# START OF SUPPLIED DATA
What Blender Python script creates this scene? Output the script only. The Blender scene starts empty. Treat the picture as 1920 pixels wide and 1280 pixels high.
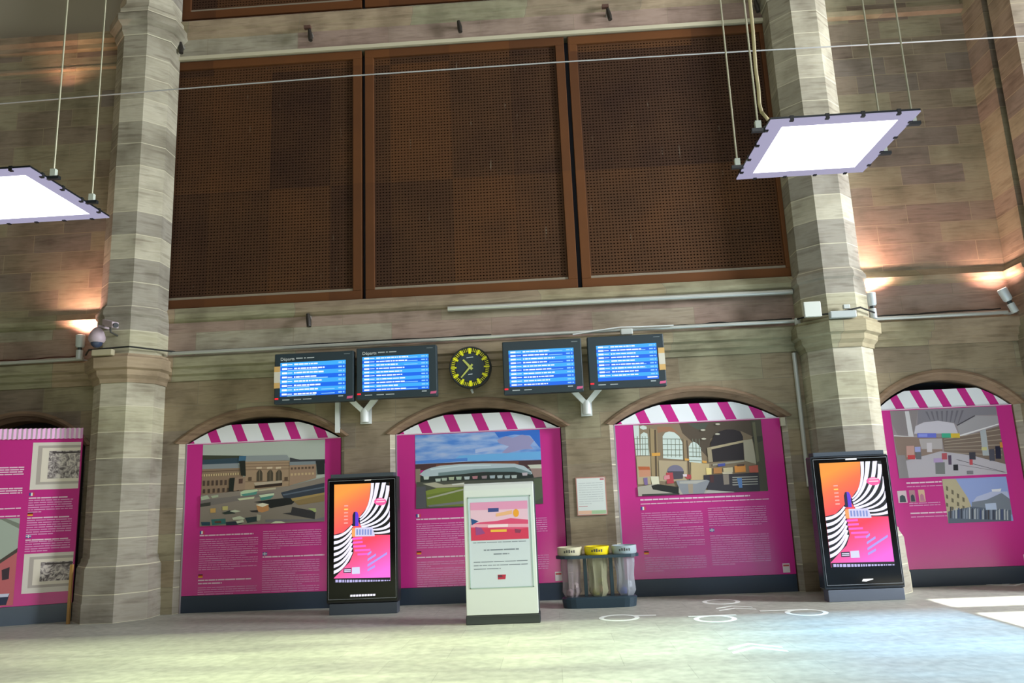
import bpy, bmesh, math, random
from mathutils import Vector, Matrix
random.seed(7)
S = bpy.context.scene
COL = S.collection

# ------------------------------------------------------------------ camera
F_PX, YAW, PITCH, ROLL = 1449.3, -0.0443, 0.1975, -0.0414
CAM = Vector((0.0, -12.73, 1.637))
fw = Vector((math.sin(YAW)*math.cos(PITCH), math.cos(YAW)*math.cos(PITCH), math.sin(PITCH)))
r0 = Vector((math.cos(YAW), -math.sin(YAW), 0.0))
u0 = r0.cross(fw)
RT = math.cos(ROLL)*r0 + math.sin(ROLL)*u0
UP = -math.sin(ROLL)*r0 + math.cos(ROLL)*u0
cd = bpy.data.cameras.new('camera')
cam = bpy.data.objects.new('camera', cd); COL.objects.link(cam)
cd.sensor_width = 36.0; cd.lens = F_PX/1920*36.0; cd.clip_start = 0.05; cd.clip_end = 200
M3 = Matrix((RT, UP, -fw)).transposed()
cam.matrix_world = Matrix.Translation(CAM) @ M3.to_4x4()
S.camera = cam

# ------------------------------------------------------------------ world, lights, exposure
S.view_settings.view_transform = 'Standard'
S.view_settings.look = 'None'
S.view_settings.gamma = 1.0
S.view_settings.use_curve_mapping = False
S.view_settings.exposure = 0.0
S.cycles.use_denoising = True
w = bpy.data.worlds.new('world'); S.world = w; w.use_nodes = True
bg = w.node_tree.nodes['Background']
bg.inputs['Color'].default_value = (0.86, 0.92, 1.0, 1); bg.inputs['Strength'].default_value = 0.50

def light(name, kind, loc, target, energy, color, **kw):
    d = bpy.data.lights.new(name, kind); d.energy = energy; d.color = color
    for k, v in kw.items(): setattr(d, k, v)
    o = bpy.data.objects.new(name, d); COL.objects.link(o); o.location = loc
    o.rotation_euler = (Vector(target)-Vector(loc)).to_track_quat('-Z', 'Y').to_euler()
    return o
D2R = math.pi/180
SUN_EL = 35*D2R
light('sunlight', 'SUN', (6, -30, 25), (6, -30+math.cos(SUN_EL), 25-math.sin(SUN_EL)), 32.0, (1.0, 0.97, 0.9), angle=0.006)
# daylight falling through the tall windows of the hall (behind and to the right of the camera)
light('window_daylight_right', 'AREA', (18, -7.0, 7.5), (-3, -0.5, 4.0), 4500, (0.96, 0.99, 1.0), shape='RECTANGLE', size=3, size_y=6)
light('window_daylight_front', 'AREA', (1.0, -15.6, 10.0), (-1.0, -2.0, 2.5), 540, (0.98, 0.97, 0.98), shape='RECTANGLE', size=10, size_y=5)

# ------------------------------------------------------------------ helpers
def ray(px, py):
    return fw + RT*((px-960)/F_PX) - UP*((py-640)/F_PX)
def W(px, py, Y=0.0):                    # a point of the photo on a plane parallel to the far wall
    d = ray(px, py); return CAM + d*((Y-CAM.y)/d.y)
def FL(px, py, z=0.0):                   # a point of the photo on the floor
    d = ray(px, py); return CAM + d*((z-CAM.z)/d.z)

def lin(h):
    h = h.lstrip('#'); c = [int(h[i:i+2], 16)/255 for i in (0, 2, 4)]
    return tuple(x/12.92 if x <= 0.04045 else ((x+0.055)/1.055)**2.4 for x in c)
_m = {}
def mat(h, rough=0.6, metal=0.0, emit=0.0, spec=0.5):
    key = (h, rough, metal, emit, spec)
    if key in _m: return _m[key]
    m = bpy.data.materials.new('paint_'+h.lstrip('#')); m.use_nodes = True
    b = m.node_tree.nodes['Principled BSDF']; c = lin(h)+(1,)
    b.inputs['Base Color'].default_value = c
    b.inputs['Roughness'].default_value = rough; b.inputs['Metallic'].default_value = metal
    b.inputs['Specular IOR Level'].default_value = spec
    if emit:
        b.inputs['Emission Color'].default_value = c; b.inputs['Emission Strength'].default_value = emit
        b.inputs['Base Color'].default_value = (0, 0, 0, 1)
    _m[key] = m; return m

class MB:
    def __init__(s): s.v = []; s.f = []; s.mi = []; s.mats = []
    def m(s, mt):
        if mt not in s.mats: s.mats.append(mt)
        return s.mats.index(mt)
    def face(s, pts, mt):
        n = len(s.v); s.v += [tuple(p) for p in pts]; s.f.append(tuple(range(n, n+len(pts)))); s.mi.append(s.m(mt))
    def box(s, a, b, mt):
        x0, y0, z0 = a; x1, y1, z1 = b
        if x0 > x1: x0, x1 = x1, x0
        if y0 > y1: y0, y1 = y1, y0
        if z0 > z1: z0, z1 = z1, z0
        n = len(s.v)
        s.v += [(x0,y0,z0),(x1,y0,z0),(x1,y1,z0),(x0,y1,z0),(x0,y0,z1),(x1,y0,z1),(x1,y1,z1),(x0,y1,z1)]
        for f in ((0,3,2,1),(4,5,6,7),(0,1,5,4),(1,2,6,5),(2,3,7,6),(3,0,4,7)):
            s.f.append(tuple(n+i for i in f)); s.mi.append(s.m(mt))
    def loft(s, rings, mt, close=True, cap=True):
        n = len(s.v); k = len(rings[0])
        for r in rings: s.v += [tuple(p) for p in r]
        i_ = s.m(mt)
        for j in range(len(rings)-1):
            for i in range(k if close else k-1):
                a = n+j*k+i; b = n+j*k+(i+1) % k
                s.f.append((a, b, b+k, a+k)); s.mi.append(i_)
        if cap:
            s.f.append(tuple(n+i for i in range(k))[::-1]); s.mi.append(i_)
            s.f.append(tuple(n+(len(rings)-1)*k+i for i in range(k))); s.mi.append(i_)
    def prof(s, pts, x0, x1, mt):          # (y, z) profile run along X
        s.loft([[(x0, y, z) for y, z in pts], [(x1, y, z) for y, z in pts]], mt)
    def tube(s, pts, r, mt, n=10, radii=None):
        pts = [Vector(p) for p in pts]; rings = []
        for i, p in enumerate(pts):
            t = (pts[min(i+1, len(pts)-1)]-pts[max(i-1, 0)]).normalized()
            a = t.cross(Vector((0, 0, 1)) if abs(t.z) < 0.9 else Vector((0, 1, 0))).normalized(); b = t.cross(a)
            rr = radii[i] if radii else r
            rings.append([p + a*rr*math.cos(2*math.pi*q/n) + b*rr*math.sin(2*math.pi*q/n) for q in range(n)])
        s.loft(rings, mt)
    def build(s, name, parent=None, smooth=False, bevel=0.0):
        me = bpy.data.meshes.new(name); me.from_pydata(s.v, [], s.f)
        for m_ in s.mats: me.materials.append(m_)
        me.polygons.foreach_set('material_index', s.mi)
        me.update()
        if not (len(s.f) and all(len(f) <= 4 for f in s.f) and False):
            bm = bmesh.new(); bm.from_mesh(me); bmesh.ops.recalc_face_normals(bm, faces=bm.faces) if s.solid else None
            bm.to_mesh(me); bm.free()
        if smooth:
            me.polygons.foreach_set('use_smooth', [True]*len(me.polygons))
        o = bpy.data.objects.new(name, me); COL.objects.link(o)
        if parent is not None:
            o.parent = parent; o.location = -parent.location if False else (0, 0, 0)
            o.matrix_parent_inverse = parent.matrix_basis.inverted()
        if bevel:
            md = o.modifiers.new('bevel', 'BEVEL'); md.width = bevel; md.segments = 2; md.limit_method = 'ANGLE'
        if smooth:
            md = o.modifiers.new('split', 'EDGE_SPLIT'); md.split_angle = 40*D2R
        return o
    solid = True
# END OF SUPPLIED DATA
AIM
Leave the pictures out and reproduce exactly the lines from the top of the listing above through the line with "bg.inputs['Color'].default_value = (0.86, 0.92, 1.0, 1);".

OUTPUT FOR THIS EXERCISE
What Blender Python script creates this scene? Output the script only. The Blender scene starts empty. Treat the picture as 1920 pixels wide and 1280 pixels high.
import bpy, bmesh, math, random
from mathutils import Vector, Matrix
random.seed(7)
S = bpy.context.scene
COL = S.collection

# ------------------------------------------------------------------ camera
F_PX, YAW, PITCH, ROLL = 1449.3, -0.0443, 0.1975, -0.0414
CAM = Vector((0.0, -12.73, 1.637))
fw = Vector((math.sin(YAW)*math.cos(PITCH), math.cos(YAW)*math.cos(PITCH), math.sin(PITCH)))
r0 = Vector((math.cos(YAW), -math.sin(YAW), 0.0))
u0 = r0.cross(fw)
RT = math.cos(ROLL)*r0 + math.sin(ROLL)*u0
UP = -math.sin(ROLL)*r0 + math.cos(ROLL)*u0
cd = bpy.data.cameras.new('camera')
cam = bpy.data.objects.new('camera', cd); COL.objects.link(cam)
cd.sensor_width = 36.0; cd.lens = F_PX/1920*36.0; cd.clip_start = 0.05; cd.clip_end = 200
M3 = Matrix((RT, UP, -fw)).transposed()
cam.matrix_world = Matrix.Translation(CAM) @ M3.to_4x4()
S.camera = cam

# ------------------------------------------------------------------ world, lights, exposure
S.view_settings.view_transform = 'Standard'
S.view_settings.look = 'None'
S.view_settings.gamma = 1.0
S.view_settings.use_curve_mapping = False
S.view_settings.exposure = 0.0
S.cycles.use_denoising = True
w = bpy.data.worlds.new('world'); S.world = w; w.use_nodes = True
bg = w.node_tree.nodes['Background']
bg.inputs['Color'].default_value = (0.86, 0.92, 1.0, 1); bg.inputs['Strength'].default_value = 0.50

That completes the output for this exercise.